■ Stored data
* * * * *

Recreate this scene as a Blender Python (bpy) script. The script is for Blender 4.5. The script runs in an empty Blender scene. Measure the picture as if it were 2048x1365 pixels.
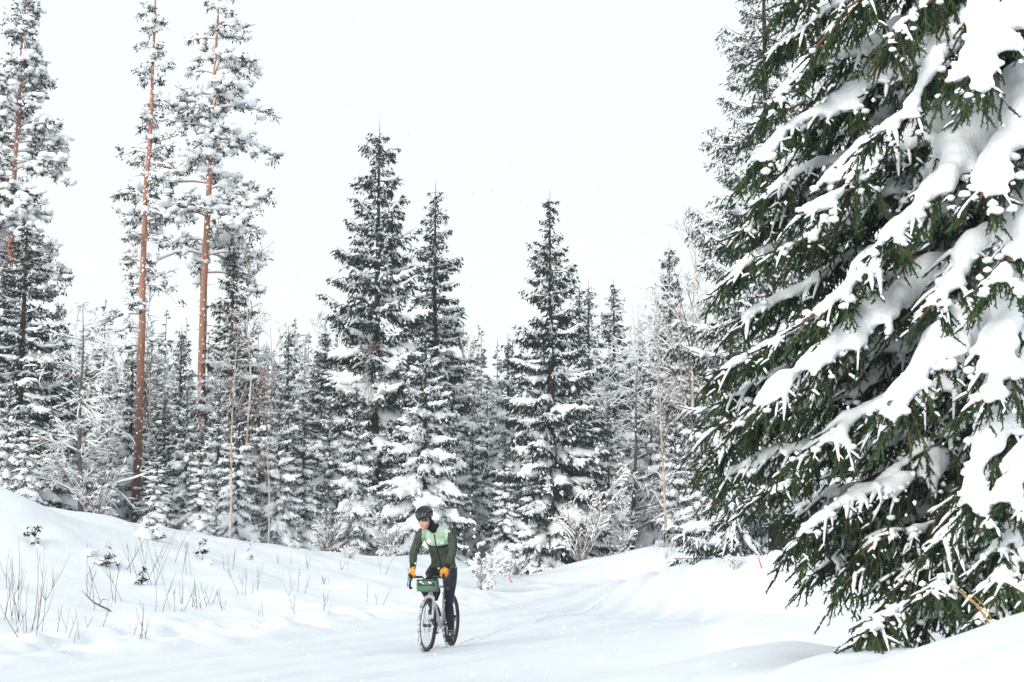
import bpy, math
import numpy as np
from mathutils import Vector, Matrix
from mathutils.bvhtree import BVHTree

scene = bpy.context.scene
COL = scene.collection
R = math.radians

# ------------------------------------------------------------------ camera
F = 2844.0                       # focal length in pixels of the 2048 px wide photograph (50 mm)
PITCH = math.atan(367.5 / F)
CAMZ = 1.6
cd = bpy.data.cameras.new('camera')
cam = bpy.data.objects.new('camera', cd); COL.objects.link(cam)
cam.location = (0, 0, CAMZ)
cam.rotation_euler = (R(90) + PITCH, 0, 0)
cd.sensor_width = 36; cd.lens = F / 2048 * 36
cd.clip_start = 0.1; cd.clip_end = 3000
cd.dof.use_dof = True; cd.dof.focus_distance = 17.0; cd.dof.aperture_fstop = 5.6
scene.camera = cam

# ------------------------------------------------------------------ overcast daylight
world = bpy.data.worlds.new('World'); scene.world = world
world.use_nodes = True
nt = world.node_tree; nt.nodes.clear()
SUN_EL, SUN_AZ = R(18), R(-146)   # azimuth from +Y, negative = left
sky = nt.nodes.new('ShaderNodeTexSky'); sky.sky_type = 'NISHITA'; sky.sun_disc = False
sky.sun_elevation = SUN_EL; sky.sun_rotation = SUN_AZ
mix = nt.nodes.new('ShaderNodeMix'); mix.data_type = 'RGBA'
mix.inputs[0].default_value = 0.95                     # cloud cover
mix.inputs[7].default_value = (6.2, 6.7, 6.8, 1)     # the even white of the overcast
bg = nt.nodes.new('ShaderNodeBackground'); bg.inputs[1].default_value = 0.1
wo = nt.nodes.new('ShaderNodeOutputWorld')
nt.links.new(sky.outputs[0], mix.inputs[6]); nt.links.new(mix.outputs[2], bg.inputs[0]); nt.links.new(bg.outputs[0], wo.inputs[0])
sl = bpy.data.lights.new('sun', 'SUN'); sl.energy = 2.1; sl.angle = R(28); sl.color = (1, .97, .92)
so = bpy.data.objects.new('sun', sl); COL.objects.link(so)
sdir = Vector((math.sin(SUN_AZ) * math.cos(SUN_EL), math.cos(SUN_AZ) * math.cos(SUN_EL) , math.sin(SUN_EL)))
so.rotation_euler = sdir.to_track_quat('Z', 'Y').to_euler(); so.location = sdir * 40
vs = scene.view_settings
scene.display_settings.display_device = 'sRGB'
vs.view_transform = 'Standard'; vs.look = 'None'; vs.gamma = 1; vs.use_curve_mapping = False
vs.exposure = 0.68
scene.render.film_transparent = False
cy = scene.cycles
cy.max_bounces = 8; cy.diffuse_bounces = 7; cy.glossy_bounces = 2; cy.transmission_bounces = 2; cy.volume_bounces = 2
cy.caustics_reflective = False; cy.caustics_refractive = False

# ------------------------------------------------------------------ helpers
_f = np.array([0, math.cos(PITCH), math.sin(PITCH)]); _u = np.array([0, -math.sin(PITCH), math.cos(PITCH)])
def at(u, v, D):
    """world point that the photograph shows at pixel (u, v) when it lies D metres in front (along y)"""
    d = _f + np.array([1., 0, 0]) * (u - 1024) / F + _u * (682.5 - v) / F
    p = d * (D / d[1]); p[2] += CAMZ
    return p
def proj(p):
    q = np.asarray(p, float) - np.array([0, 0, CAMZ])
    z = q @ _f
    return 1024 + F * q[..., 0] / z, 682.5 - F * (q @ _u) / z

def hash2(ix, iy, seed):
    h = (ix.astype(np.int64) * 374761393 + iy.astype(np.int64) * 668265263 + seed * 1274126177) & 0xffffffff
    h = ((h ^ (h >> 13)) * 1274126177) & 0xffffffff
    return ((h ^ (h >> 16)) & 0xffff) / 65535.0
def noise2(x, y, seed=0):
    ix = np.floor(x); iy = np.floor(y); fx = x - ix; fy = y - iy
    fx = fx * fx * fx * (fx * (fx * 6 - 15) + 10); fy = fy * fy * fy * (fy * (fy * 6 - 15) + 10)
    a = hash2(ix, iy, seed); b = hash2(ix + 1, iy, seed); c = hash2(ix, iy + 1, seed); d = hash2(ix + 1, iy + 1, seed)
    return (a * (1 - fx) + b * fx) * (1 - fy) + (c * (1 - fx) + d * fx) * fy - .5
def sstep(a, b, x):
    t = np.clip((x - a) / (b - a), 0, 1); return t * t * (3 - 2 * t)
def norm(v):
    v = np.asarray(v, float)
    return v / np.maximum(np.linalg.norm(v, axis=-1, keepdims=True), 1e-9)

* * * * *

■ Work required
Please repeat exactly the data above from its first line to the line that contains "from mathutils.bvhtree import BVHTree", inclusive, and leave every picture out.

■ Completed task
Recreate this scene as a Blender Python (bpy) script. The script is for Blender 4.5. The script runs in an empty Blender scene. Measure the picture as if it were 2048x1365 pixels.
import bpy, math
import numpy as np
from mathutils import Vector, Matrix
from mathutils.bvhtree import BVHTree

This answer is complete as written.